• _WHAT THE TASK REQUIRES_
Copy out every line containing the word "scene".

• _INFORMATION PROVIDED_

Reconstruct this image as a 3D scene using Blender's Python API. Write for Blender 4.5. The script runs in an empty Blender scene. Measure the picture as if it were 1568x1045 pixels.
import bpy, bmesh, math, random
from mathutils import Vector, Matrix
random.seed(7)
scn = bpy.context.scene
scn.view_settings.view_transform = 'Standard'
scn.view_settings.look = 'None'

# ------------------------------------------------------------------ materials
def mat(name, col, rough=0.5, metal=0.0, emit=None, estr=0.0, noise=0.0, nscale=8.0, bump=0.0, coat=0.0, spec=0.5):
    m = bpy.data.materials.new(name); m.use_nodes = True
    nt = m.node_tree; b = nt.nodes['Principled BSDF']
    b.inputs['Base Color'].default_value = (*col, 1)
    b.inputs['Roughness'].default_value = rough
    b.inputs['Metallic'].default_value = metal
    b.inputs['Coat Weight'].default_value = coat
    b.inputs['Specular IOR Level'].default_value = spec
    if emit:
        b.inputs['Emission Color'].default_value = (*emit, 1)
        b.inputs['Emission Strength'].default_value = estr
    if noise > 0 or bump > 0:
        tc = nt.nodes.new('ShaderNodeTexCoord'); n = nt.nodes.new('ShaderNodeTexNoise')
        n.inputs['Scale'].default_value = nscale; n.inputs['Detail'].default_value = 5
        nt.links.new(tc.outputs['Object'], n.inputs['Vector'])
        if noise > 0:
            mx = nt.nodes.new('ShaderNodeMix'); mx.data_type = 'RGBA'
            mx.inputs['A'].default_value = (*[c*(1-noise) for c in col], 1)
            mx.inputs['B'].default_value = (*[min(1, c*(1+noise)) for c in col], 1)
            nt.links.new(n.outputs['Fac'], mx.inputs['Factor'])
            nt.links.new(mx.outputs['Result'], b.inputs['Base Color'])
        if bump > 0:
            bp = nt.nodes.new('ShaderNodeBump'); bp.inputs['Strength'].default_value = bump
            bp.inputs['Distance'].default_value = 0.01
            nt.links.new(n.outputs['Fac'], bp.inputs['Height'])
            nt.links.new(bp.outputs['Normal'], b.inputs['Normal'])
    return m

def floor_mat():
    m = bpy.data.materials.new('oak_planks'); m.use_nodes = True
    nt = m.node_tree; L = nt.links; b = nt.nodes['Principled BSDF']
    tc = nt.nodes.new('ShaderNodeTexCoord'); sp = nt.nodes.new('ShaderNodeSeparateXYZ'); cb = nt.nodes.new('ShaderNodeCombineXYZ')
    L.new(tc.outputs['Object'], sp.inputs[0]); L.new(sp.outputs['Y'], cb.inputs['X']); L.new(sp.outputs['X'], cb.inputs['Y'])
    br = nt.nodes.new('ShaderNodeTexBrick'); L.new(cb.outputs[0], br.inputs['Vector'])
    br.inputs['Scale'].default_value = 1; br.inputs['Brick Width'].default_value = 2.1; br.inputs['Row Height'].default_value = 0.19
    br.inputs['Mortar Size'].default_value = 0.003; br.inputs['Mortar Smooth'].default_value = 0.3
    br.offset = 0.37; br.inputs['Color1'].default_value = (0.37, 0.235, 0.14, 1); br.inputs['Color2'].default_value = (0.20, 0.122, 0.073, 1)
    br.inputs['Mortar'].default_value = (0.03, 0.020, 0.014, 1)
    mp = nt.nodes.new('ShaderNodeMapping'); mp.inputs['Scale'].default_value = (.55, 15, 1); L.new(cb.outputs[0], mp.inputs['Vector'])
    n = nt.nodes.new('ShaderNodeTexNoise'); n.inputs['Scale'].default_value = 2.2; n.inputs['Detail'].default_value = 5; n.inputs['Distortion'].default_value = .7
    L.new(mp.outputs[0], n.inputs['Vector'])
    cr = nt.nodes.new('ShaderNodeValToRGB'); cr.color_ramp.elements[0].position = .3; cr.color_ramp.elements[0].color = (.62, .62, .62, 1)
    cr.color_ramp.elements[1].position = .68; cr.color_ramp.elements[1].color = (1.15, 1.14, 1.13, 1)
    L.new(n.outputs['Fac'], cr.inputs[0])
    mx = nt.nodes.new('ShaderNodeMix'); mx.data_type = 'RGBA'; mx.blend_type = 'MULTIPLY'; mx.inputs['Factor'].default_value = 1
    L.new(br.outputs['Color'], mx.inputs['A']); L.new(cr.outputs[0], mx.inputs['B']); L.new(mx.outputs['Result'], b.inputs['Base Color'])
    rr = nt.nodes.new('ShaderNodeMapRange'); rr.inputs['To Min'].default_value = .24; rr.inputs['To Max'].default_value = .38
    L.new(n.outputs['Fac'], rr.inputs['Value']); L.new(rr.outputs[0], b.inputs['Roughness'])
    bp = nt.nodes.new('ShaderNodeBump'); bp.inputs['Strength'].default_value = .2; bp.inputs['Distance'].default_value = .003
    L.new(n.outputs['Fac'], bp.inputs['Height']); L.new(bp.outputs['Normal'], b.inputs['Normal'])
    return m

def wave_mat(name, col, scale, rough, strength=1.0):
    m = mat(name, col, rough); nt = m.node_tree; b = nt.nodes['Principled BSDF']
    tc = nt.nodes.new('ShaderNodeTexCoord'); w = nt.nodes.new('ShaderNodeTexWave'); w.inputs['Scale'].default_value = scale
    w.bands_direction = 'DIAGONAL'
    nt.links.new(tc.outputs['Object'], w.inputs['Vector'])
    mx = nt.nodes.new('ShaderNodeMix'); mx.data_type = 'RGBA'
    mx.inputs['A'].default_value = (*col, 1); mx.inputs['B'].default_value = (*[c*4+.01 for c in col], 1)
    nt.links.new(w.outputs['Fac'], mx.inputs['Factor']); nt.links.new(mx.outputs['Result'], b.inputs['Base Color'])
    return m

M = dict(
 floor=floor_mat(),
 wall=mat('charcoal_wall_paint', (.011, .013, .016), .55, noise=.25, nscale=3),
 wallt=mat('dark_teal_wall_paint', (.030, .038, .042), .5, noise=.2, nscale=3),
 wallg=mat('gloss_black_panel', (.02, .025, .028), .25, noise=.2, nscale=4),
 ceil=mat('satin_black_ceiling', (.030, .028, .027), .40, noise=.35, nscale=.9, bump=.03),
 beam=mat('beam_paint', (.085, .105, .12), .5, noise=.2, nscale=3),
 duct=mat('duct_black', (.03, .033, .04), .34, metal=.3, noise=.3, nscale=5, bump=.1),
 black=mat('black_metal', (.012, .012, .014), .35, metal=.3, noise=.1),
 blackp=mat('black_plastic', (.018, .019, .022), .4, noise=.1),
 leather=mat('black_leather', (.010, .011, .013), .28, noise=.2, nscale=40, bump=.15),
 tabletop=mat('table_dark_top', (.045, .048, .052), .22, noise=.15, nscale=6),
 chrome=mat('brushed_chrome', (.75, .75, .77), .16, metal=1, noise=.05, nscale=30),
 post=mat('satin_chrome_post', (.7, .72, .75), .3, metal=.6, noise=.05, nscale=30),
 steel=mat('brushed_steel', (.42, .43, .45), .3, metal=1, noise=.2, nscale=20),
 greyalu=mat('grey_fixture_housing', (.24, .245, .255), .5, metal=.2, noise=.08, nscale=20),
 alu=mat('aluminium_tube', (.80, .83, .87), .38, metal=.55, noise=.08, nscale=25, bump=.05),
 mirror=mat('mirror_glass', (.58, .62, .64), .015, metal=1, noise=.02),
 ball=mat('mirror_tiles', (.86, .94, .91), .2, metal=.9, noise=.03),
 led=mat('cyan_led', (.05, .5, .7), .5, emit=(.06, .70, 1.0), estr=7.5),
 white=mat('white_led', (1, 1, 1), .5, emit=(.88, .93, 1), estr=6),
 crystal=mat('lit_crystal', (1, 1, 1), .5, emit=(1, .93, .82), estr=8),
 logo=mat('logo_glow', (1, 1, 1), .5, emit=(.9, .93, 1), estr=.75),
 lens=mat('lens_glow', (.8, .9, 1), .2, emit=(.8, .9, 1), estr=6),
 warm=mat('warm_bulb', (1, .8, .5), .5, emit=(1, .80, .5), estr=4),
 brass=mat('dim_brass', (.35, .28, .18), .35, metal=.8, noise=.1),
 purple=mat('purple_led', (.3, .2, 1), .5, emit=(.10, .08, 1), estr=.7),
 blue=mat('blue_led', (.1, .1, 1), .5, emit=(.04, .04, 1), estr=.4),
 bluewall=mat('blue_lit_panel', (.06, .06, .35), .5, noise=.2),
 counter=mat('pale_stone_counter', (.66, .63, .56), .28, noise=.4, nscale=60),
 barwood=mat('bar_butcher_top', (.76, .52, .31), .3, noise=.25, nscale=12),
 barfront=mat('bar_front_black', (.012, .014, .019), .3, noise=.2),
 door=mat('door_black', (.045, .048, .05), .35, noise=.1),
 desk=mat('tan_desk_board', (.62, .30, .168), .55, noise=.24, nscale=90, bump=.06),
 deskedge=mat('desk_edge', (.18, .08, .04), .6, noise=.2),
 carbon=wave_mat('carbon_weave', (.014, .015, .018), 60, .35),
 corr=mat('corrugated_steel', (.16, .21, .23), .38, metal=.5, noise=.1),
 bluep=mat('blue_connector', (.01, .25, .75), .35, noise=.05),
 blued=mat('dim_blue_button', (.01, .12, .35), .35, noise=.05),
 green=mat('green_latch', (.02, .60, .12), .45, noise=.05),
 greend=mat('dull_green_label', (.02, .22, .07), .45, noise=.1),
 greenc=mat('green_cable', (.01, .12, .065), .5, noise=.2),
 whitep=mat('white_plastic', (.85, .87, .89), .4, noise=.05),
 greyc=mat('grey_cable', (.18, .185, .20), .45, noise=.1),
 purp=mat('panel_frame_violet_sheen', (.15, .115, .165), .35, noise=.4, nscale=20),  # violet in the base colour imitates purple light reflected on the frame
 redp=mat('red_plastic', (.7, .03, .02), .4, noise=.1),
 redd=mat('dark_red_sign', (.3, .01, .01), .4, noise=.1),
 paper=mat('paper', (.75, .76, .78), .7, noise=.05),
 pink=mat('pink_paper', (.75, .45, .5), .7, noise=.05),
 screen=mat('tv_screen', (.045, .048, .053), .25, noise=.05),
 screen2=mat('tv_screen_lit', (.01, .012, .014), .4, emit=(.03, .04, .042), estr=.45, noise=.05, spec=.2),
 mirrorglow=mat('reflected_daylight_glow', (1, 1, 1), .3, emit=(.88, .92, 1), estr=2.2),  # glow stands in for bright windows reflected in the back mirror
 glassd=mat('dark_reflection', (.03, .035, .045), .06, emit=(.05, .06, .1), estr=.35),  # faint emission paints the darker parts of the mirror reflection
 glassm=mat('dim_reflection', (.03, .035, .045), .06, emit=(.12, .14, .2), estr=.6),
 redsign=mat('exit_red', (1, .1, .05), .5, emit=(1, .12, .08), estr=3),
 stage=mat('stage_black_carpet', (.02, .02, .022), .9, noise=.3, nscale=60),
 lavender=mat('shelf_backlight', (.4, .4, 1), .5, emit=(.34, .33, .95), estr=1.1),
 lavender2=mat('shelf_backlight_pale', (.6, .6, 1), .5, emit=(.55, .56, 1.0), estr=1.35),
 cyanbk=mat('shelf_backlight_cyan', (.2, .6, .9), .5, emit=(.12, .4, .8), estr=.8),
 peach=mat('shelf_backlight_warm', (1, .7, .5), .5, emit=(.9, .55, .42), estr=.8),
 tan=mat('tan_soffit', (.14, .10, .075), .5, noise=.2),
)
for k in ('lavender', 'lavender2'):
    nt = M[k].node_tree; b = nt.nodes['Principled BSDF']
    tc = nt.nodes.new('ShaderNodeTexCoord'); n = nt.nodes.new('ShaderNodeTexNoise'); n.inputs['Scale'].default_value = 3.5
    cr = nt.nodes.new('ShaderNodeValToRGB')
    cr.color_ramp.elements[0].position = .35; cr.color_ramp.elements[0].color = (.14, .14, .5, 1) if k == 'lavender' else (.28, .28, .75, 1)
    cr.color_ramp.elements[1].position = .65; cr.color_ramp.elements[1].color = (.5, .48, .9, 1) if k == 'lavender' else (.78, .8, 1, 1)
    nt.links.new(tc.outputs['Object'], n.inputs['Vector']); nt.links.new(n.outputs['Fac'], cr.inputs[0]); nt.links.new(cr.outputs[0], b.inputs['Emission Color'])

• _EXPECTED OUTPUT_
Reconstruct this image as a 3D scene using Blender's Python API. Write for Blender 4.5. The script runs in an empty Blender scene. Measure the picture as if it were 1568x1045 pixels.
scn = bpy.context.scene